I’d say this is a pretty clear stance.

Agreed. The only real way to combat boosting that I can see is to lower the gold cost to raiding and doing content. Most boosters I know are either whales hoarding gold and paying for their sub and BMAH items… or raiders/M+ers just looking to not farm tedious chores to have the gold to raid/M+ and be efficient with their time, which in my experience is far more people than the whale category. If there was far less cost to playing content, most of those folks wouldn’t be boosting.

12 Likes

I’d say this is a pretty clear stance.

Not entirely. They’ve done multiple initiatives to push away boosting advertisers, like spamming trade chat on a new account with no max levels would be muted, and they’ve recently began suspending them. They’ve taken action against big communities for RMT(Gallywix) but then didn’t take action when Catnip deleted the Phoenix discord and took over 2,000,000,000 gold even though Blizzard had access to their spreadsheets. When discords ask Blizzard for permission to begin a sales discord due to the amount of gold being transferred and needing spreadsheet access to audit. My point is more they’re inconsistent from a public perception on how to treat boosting communities and a more clear response would be beneficial.

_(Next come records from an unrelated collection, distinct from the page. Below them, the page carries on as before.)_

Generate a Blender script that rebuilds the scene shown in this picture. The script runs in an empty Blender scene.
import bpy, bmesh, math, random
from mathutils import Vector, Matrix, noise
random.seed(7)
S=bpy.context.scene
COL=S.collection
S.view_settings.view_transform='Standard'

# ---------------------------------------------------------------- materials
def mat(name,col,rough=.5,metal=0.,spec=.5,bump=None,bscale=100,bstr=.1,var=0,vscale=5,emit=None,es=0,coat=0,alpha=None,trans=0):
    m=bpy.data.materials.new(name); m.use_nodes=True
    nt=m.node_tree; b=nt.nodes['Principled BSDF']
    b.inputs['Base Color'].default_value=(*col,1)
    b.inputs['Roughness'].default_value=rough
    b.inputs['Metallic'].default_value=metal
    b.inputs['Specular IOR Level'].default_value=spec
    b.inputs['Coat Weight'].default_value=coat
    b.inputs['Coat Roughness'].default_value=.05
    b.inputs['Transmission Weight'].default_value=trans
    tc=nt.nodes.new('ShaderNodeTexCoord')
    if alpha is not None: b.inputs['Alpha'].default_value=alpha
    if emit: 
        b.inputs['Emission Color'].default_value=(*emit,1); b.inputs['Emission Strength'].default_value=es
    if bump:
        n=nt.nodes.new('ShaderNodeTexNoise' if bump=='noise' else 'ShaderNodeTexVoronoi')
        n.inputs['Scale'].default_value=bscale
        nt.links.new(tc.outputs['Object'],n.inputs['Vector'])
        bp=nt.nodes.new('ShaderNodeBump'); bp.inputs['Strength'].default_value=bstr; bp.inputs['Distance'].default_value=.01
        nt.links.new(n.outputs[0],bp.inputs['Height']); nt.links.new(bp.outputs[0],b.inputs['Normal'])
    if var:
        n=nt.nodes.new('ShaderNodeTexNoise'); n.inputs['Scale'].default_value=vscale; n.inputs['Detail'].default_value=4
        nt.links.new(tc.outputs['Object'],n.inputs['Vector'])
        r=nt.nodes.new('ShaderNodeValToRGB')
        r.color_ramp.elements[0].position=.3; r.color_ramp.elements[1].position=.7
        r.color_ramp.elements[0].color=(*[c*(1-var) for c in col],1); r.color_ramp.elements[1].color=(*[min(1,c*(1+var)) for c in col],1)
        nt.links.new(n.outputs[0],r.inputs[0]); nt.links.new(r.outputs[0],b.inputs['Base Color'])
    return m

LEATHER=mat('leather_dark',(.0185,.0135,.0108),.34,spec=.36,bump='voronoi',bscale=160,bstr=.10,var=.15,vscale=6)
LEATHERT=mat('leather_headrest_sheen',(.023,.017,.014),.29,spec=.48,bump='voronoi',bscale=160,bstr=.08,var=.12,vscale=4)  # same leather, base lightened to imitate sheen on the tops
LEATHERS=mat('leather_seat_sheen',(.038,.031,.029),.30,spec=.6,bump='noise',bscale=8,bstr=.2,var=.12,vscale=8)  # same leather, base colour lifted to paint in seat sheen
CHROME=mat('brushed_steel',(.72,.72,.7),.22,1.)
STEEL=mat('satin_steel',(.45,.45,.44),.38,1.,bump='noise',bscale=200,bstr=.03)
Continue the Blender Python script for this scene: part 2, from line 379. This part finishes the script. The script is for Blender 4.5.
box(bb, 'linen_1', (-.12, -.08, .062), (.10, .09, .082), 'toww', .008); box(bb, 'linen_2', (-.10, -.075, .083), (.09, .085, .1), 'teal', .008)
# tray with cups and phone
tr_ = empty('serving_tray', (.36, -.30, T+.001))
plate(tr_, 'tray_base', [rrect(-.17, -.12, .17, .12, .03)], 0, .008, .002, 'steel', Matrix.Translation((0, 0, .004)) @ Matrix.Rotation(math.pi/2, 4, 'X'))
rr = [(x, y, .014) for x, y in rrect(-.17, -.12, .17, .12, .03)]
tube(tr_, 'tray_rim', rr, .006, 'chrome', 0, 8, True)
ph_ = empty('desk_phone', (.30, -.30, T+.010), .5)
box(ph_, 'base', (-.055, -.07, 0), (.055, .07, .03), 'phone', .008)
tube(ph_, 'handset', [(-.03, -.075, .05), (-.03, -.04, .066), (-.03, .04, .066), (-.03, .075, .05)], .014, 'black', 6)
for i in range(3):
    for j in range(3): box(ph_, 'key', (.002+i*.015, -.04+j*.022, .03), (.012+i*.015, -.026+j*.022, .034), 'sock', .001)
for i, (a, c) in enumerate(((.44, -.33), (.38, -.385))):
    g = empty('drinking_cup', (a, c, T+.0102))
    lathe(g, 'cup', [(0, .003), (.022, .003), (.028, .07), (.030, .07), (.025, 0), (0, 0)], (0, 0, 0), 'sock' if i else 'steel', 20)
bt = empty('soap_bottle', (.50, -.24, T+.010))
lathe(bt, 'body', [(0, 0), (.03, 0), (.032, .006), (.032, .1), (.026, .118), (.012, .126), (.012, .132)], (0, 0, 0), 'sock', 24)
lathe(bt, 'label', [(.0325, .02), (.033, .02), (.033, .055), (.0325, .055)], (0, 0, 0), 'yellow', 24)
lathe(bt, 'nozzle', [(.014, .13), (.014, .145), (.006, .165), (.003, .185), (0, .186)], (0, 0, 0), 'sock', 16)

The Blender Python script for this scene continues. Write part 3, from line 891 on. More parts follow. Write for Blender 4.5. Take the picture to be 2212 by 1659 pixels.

I wouldn’t say that stance for in-game advertising is an official stance considering their actions that haven’t been listed are inconsistent. That post also mainly focuses on RMT(90% of it).

8 Likes

My problem with boosting is not that exists; people are free to use their in game gold how they want. My problem is the in game advertising of it. If I’m looking to join a pug raid I don’t want to see 10 boosting service raids posted. I report them every time.